## [YOUR TASK]
The entries below contain a line with "Reconstruct this image" and a line with "A=math.radians(1.0); TH=math.radians(4.28); FP=2444.0;". Quote exactly those two lines and all lines between them.

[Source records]
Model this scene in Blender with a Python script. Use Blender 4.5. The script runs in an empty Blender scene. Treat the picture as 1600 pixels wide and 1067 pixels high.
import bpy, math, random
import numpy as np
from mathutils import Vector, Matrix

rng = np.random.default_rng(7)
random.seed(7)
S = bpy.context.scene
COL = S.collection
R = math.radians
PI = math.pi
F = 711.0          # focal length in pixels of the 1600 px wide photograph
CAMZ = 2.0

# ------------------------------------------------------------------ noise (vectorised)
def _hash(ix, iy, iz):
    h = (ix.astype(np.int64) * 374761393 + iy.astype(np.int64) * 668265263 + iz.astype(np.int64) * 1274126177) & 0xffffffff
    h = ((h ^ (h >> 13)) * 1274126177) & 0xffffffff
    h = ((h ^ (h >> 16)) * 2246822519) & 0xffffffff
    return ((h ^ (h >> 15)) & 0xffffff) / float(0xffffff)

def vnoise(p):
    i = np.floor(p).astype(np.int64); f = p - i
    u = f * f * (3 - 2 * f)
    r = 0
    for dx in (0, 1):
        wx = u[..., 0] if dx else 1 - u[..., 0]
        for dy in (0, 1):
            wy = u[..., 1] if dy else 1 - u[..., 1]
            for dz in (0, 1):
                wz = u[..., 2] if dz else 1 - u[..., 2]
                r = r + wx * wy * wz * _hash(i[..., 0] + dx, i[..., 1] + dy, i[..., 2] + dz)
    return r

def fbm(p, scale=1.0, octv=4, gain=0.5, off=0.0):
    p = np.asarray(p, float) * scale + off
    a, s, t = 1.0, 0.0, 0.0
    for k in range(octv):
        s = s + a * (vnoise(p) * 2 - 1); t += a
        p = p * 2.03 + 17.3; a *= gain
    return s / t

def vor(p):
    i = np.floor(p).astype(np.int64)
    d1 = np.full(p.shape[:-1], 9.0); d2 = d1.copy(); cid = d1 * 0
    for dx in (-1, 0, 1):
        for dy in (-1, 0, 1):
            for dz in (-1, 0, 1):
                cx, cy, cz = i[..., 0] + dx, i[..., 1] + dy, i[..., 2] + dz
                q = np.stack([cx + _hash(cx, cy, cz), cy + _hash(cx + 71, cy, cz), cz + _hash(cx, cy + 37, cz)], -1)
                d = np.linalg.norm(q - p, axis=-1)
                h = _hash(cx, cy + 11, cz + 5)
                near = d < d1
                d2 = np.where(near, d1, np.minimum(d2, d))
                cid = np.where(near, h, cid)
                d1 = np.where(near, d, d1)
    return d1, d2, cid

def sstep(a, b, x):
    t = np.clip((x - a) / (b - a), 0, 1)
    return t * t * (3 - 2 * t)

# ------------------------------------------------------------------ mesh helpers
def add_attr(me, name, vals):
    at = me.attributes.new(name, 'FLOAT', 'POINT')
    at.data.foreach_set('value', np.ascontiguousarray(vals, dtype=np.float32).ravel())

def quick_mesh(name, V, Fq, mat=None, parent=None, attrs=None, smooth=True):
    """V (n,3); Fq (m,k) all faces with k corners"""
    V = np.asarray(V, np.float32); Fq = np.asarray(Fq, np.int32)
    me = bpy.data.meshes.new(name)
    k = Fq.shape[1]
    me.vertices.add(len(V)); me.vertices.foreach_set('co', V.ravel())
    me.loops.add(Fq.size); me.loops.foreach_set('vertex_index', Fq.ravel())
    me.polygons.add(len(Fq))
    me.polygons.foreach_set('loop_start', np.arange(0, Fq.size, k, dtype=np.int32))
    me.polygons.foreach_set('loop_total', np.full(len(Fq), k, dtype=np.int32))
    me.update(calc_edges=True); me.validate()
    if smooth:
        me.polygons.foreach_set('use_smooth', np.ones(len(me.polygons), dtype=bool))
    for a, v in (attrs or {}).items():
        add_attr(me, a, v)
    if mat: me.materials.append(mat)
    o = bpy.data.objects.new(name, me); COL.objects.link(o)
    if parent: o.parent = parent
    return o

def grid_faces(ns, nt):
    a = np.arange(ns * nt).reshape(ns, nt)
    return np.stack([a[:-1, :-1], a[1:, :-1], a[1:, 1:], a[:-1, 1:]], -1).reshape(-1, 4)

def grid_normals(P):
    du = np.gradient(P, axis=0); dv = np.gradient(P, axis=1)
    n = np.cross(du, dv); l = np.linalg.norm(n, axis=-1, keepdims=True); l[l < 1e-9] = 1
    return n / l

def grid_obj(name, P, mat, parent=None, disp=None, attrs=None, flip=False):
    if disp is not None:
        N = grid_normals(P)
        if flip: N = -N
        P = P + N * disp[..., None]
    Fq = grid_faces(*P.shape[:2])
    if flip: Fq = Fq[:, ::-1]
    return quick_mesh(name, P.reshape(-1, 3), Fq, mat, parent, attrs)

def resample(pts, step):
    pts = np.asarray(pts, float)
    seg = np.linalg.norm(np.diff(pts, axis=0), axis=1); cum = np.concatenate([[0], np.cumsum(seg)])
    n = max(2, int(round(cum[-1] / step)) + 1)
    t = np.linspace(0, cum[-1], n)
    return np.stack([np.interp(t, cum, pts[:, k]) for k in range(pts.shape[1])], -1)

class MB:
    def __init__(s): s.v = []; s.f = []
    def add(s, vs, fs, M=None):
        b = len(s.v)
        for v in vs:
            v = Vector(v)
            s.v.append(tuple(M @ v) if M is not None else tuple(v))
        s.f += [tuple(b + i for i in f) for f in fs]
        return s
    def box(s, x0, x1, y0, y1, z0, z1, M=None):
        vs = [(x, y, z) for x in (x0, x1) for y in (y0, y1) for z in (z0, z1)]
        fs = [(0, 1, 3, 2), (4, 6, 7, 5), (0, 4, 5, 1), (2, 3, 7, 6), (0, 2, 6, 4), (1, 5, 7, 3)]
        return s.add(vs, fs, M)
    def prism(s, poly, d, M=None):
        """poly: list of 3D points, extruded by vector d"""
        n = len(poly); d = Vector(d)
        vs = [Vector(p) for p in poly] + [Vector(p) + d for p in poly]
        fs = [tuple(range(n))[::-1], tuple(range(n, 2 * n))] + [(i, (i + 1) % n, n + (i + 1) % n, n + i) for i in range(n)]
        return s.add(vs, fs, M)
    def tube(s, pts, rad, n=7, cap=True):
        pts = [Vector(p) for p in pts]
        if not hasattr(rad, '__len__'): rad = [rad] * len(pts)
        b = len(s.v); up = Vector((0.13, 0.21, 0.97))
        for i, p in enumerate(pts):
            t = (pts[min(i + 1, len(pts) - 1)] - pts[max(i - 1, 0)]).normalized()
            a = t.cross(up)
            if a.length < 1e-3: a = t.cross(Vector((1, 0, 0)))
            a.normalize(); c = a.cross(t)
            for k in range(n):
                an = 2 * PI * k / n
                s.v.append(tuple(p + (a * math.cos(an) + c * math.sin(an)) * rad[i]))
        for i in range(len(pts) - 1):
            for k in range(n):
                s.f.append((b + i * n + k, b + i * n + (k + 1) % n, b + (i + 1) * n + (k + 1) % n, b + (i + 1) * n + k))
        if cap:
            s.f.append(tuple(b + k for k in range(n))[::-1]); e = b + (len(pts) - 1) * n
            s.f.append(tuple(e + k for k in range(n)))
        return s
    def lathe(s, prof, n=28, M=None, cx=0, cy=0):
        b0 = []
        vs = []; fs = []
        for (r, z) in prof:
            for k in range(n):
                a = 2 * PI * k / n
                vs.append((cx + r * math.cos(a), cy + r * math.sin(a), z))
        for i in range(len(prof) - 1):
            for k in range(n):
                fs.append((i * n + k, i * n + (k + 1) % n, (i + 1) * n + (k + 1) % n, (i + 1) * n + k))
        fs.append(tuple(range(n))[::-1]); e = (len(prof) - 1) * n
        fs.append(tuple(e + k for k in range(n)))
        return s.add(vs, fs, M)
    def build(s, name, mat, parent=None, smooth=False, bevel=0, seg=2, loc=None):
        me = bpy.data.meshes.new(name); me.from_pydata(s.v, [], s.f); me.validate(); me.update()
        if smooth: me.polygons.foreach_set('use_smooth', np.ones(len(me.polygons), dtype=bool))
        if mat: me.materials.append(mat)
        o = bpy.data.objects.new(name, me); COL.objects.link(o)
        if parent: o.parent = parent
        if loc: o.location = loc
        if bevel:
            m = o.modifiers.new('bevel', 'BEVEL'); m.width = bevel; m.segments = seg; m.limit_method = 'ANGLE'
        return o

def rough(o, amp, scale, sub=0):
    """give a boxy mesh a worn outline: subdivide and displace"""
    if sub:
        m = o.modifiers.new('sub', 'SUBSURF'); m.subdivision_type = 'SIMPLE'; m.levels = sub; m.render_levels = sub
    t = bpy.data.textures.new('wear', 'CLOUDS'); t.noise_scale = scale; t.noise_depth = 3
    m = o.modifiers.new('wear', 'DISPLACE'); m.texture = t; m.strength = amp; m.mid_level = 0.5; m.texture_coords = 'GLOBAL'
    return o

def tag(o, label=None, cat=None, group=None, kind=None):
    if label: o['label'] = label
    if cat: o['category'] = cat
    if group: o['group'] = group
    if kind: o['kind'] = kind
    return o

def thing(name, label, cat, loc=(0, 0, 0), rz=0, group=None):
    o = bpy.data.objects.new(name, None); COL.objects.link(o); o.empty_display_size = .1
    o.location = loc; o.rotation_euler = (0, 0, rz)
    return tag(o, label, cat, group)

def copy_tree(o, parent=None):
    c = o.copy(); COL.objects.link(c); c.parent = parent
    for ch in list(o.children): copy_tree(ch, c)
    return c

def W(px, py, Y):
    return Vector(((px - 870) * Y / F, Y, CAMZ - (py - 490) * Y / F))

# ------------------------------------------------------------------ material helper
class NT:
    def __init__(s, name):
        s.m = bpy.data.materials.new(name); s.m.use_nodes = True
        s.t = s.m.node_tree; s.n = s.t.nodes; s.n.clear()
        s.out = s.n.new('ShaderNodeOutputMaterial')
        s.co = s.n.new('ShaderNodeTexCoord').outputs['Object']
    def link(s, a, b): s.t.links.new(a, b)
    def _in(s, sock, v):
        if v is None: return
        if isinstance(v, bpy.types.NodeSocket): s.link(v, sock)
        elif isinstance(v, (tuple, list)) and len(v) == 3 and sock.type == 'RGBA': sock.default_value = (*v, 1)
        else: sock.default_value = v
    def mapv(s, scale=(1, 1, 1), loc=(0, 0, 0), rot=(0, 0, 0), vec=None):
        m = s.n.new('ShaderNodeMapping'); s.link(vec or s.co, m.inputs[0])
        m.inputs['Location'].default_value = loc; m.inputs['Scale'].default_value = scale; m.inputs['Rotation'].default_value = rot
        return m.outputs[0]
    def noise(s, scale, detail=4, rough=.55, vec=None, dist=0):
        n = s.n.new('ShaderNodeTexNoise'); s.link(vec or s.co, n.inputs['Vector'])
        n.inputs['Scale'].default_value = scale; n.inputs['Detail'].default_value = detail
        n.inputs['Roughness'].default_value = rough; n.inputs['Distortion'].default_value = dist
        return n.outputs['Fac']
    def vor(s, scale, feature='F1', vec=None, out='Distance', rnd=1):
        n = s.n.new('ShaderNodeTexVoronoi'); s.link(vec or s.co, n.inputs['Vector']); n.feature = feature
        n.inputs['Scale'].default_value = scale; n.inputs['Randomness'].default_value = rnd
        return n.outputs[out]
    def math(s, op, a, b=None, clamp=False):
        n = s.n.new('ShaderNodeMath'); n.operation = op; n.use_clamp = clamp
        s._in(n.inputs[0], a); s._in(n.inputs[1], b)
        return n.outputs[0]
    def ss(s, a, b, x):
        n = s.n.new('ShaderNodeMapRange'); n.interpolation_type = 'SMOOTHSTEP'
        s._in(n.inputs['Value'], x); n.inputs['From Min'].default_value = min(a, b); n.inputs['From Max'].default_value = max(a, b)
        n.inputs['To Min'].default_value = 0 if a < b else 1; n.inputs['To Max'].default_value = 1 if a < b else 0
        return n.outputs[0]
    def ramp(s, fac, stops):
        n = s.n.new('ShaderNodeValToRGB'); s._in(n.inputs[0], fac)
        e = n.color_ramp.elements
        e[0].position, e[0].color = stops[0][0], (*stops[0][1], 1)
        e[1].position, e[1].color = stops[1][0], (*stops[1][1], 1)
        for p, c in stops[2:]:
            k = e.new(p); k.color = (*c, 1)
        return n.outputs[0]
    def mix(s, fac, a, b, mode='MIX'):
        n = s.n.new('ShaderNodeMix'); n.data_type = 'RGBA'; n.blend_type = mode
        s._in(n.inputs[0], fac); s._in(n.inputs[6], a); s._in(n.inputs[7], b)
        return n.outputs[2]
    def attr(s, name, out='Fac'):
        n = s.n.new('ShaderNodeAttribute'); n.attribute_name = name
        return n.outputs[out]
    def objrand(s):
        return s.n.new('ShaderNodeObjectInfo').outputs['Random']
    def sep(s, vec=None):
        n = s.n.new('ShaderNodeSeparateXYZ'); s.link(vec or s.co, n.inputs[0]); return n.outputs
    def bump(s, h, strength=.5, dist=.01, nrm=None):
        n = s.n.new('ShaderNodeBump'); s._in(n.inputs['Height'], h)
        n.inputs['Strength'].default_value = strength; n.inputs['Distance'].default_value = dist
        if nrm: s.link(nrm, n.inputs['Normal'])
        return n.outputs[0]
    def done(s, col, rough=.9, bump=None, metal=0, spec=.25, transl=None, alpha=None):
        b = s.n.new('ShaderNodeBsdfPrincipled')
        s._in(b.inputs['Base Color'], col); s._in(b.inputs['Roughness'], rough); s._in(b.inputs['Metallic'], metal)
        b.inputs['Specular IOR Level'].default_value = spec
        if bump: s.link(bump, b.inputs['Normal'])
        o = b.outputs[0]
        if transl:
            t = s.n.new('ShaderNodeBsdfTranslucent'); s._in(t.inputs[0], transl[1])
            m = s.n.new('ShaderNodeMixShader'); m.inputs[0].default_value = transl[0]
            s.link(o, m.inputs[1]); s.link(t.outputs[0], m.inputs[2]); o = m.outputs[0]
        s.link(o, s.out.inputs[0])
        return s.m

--

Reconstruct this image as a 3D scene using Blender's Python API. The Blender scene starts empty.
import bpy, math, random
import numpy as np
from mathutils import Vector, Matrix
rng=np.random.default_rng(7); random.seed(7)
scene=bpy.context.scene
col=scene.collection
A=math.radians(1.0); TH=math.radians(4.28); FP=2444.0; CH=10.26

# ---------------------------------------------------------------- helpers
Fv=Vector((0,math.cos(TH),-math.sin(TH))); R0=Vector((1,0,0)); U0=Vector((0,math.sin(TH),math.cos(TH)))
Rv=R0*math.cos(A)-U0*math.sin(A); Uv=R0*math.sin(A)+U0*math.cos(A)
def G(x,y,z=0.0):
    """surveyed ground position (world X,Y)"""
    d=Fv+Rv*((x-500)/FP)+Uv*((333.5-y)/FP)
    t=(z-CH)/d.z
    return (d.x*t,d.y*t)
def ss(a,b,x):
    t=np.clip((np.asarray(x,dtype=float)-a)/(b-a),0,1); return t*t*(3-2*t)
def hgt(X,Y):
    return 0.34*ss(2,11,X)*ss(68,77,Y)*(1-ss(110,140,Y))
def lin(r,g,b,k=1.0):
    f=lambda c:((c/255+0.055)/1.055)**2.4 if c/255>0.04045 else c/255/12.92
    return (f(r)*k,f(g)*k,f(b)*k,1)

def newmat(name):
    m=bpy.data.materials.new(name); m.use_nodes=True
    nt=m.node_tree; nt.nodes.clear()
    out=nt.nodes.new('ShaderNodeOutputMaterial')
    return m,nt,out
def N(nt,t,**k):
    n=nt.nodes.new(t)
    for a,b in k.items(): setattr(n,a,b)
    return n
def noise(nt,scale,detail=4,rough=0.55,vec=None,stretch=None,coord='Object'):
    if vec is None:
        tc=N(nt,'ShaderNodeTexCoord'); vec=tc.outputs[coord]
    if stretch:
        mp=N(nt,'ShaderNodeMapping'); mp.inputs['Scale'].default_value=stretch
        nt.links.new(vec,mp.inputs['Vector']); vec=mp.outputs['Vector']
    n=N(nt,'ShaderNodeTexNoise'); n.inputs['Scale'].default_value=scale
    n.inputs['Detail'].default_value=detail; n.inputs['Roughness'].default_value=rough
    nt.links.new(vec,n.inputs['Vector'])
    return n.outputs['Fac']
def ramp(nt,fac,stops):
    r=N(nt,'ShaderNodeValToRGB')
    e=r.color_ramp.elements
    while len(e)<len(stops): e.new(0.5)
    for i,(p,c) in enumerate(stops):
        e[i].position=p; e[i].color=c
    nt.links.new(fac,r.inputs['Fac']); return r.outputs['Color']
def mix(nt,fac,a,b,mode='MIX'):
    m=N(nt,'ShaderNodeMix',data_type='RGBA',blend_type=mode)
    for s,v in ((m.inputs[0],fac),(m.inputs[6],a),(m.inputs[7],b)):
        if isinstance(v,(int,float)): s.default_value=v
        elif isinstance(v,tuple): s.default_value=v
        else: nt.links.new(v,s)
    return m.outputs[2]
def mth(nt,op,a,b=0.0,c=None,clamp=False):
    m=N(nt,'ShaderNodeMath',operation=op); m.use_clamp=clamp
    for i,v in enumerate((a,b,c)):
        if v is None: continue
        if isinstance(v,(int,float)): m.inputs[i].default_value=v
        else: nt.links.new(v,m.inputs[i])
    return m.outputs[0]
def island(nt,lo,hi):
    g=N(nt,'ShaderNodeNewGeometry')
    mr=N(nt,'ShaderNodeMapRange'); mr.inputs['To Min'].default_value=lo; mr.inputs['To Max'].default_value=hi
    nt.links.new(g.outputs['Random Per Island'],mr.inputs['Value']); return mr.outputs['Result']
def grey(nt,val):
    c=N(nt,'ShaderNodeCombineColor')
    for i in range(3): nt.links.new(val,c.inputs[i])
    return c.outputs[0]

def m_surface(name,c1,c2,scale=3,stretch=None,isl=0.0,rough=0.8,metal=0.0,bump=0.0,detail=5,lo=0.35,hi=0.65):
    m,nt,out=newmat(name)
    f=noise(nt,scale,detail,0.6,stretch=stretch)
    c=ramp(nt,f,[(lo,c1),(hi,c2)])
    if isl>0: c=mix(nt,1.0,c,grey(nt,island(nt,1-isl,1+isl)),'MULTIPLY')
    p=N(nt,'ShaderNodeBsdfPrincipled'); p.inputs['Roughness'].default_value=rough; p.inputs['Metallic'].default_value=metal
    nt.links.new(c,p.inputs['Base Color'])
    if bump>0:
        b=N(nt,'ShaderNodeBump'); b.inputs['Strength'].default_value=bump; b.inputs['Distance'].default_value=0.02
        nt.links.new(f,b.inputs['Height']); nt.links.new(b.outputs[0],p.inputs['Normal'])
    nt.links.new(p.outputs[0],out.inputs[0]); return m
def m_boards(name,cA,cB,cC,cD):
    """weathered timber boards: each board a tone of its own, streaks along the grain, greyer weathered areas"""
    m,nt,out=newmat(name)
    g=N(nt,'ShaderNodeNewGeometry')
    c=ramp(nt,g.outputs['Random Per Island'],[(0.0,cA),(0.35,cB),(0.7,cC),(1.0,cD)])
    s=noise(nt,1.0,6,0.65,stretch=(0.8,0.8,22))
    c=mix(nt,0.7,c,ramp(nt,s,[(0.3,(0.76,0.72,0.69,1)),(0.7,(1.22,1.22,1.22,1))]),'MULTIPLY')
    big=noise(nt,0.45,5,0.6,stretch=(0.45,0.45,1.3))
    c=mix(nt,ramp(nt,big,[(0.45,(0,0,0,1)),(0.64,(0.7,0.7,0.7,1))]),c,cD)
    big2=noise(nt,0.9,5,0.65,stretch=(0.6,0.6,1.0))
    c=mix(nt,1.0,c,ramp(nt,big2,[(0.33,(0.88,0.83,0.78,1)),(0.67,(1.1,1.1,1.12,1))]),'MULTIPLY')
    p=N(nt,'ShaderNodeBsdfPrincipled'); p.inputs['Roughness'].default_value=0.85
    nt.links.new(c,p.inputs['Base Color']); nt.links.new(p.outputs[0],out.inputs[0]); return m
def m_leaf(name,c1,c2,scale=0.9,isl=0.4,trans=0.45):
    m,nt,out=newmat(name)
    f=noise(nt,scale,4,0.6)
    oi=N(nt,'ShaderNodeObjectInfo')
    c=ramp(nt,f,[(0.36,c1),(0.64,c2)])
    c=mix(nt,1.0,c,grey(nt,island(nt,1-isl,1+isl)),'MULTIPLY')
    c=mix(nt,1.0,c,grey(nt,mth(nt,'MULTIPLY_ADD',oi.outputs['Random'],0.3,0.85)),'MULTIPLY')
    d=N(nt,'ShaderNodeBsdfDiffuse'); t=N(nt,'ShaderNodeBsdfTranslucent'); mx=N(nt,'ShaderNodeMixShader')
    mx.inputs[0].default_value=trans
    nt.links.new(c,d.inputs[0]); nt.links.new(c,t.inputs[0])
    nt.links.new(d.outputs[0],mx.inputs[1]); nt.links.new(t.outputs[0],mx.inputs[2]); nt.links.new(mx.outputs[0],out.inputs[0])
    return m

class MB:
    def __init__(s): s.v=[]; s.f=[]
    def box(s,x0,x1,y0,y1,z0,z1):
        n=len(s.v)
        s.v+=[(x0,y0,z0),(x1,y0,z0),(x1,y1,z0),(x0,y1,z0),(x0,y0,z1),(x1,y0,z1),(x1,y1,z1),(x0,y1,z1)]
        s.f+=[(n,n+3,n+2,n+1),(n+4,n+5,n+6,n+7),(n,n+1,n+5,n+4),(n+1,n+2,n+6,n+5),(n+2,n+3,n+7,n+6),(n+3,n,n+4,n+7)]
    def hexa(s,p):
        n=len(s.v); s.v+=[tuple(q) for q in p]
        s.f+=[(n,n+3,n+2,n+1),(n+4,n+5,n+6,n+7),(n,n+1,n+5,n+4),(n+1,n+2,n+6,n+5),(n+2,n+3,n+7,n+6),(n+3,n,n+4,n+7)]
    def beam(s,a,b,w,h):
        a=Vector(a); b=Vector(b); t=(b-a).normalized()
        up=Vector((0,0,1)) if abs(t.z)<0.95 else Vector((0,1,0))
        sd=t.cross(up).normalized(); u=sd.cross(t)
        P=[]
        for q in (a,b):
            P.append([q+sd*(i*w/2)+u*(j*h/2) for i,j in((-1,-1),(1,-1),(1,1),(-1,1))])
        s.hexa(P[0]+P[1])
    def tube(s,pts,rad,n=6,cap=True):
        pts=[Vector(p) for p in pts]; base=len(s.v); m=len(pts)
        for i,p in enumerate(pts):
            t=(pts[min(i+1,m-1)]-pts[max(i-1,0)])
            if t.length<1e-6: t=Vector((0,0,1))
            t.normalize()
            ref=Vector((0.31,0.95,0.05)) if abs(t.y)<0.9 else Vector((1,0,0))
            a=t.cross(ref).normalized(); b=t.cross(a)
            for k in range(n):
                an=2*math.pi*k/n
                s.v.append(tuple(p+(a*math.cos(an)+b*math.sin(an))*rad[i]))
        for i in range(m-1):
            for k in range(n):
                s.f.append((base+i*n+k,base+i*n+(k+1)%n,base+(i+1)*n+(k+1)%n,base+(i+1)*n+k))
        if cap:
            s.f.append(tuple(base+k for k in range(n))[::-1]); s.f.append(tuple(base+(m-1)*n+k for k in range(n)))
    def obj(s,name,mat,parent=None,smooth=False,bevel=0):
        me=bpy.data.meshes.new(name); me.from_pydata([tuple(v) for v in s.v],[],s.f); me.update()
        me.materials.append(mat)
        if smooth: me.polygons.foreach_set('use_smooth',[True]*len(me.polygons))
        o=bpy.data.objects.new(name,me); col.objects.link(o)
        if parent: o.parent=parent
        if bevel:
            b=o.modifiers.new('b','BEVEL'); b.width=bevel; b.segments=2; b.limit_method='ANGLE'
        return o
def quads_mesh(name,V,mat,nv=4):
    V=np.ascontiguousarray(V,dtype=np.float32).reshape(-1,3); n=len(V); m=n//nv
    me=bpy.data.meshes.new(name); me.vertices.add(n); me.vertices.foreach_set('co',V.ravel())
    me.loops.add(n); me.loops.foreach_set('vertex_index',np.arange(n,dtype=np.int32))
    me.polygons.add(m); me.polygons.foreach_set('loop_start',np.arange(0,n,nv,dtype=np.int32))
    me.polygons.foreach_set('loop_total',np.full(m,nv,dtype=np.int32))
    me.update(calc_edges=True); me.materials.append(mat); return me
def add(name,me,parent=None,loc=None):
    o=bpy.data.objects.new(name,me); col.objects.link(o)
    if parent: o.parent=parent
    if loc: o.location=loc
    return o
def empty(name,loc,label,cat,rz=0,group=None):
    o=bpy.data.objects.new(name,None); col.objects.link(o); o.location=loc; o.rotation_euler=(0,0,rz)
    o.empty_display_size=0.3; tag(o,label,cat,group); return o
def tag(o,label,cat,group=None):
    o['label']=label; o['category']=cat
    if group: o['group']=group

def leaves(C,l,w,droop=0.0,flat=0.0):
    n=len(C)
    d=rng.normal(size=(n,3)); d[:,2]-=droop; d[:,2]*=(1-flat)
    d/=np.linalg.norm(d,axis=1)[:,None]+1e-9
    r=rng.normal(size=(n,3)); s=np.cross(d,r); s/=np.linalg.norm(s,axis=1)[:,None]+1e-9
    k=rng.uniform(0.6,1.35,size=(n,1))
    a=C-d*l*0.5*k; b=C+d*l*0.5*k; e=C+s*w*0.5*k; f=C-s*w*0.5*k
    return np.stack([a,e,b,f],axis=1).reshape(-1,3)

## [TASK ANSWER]
Reconstruct this image as a 3D scene using Blender's Python API. The Blender scene starts empty.
import bpy, math, random
import numpy as np
from mathutils import Vector, Matrix
rng=np.random.default_rng(7); random.seed(7)
scene=bpy.context.scene
col=scene.collection
A=math.radians(1.0); TH=math.radians(4.28); FP=2444.0; CH=10.26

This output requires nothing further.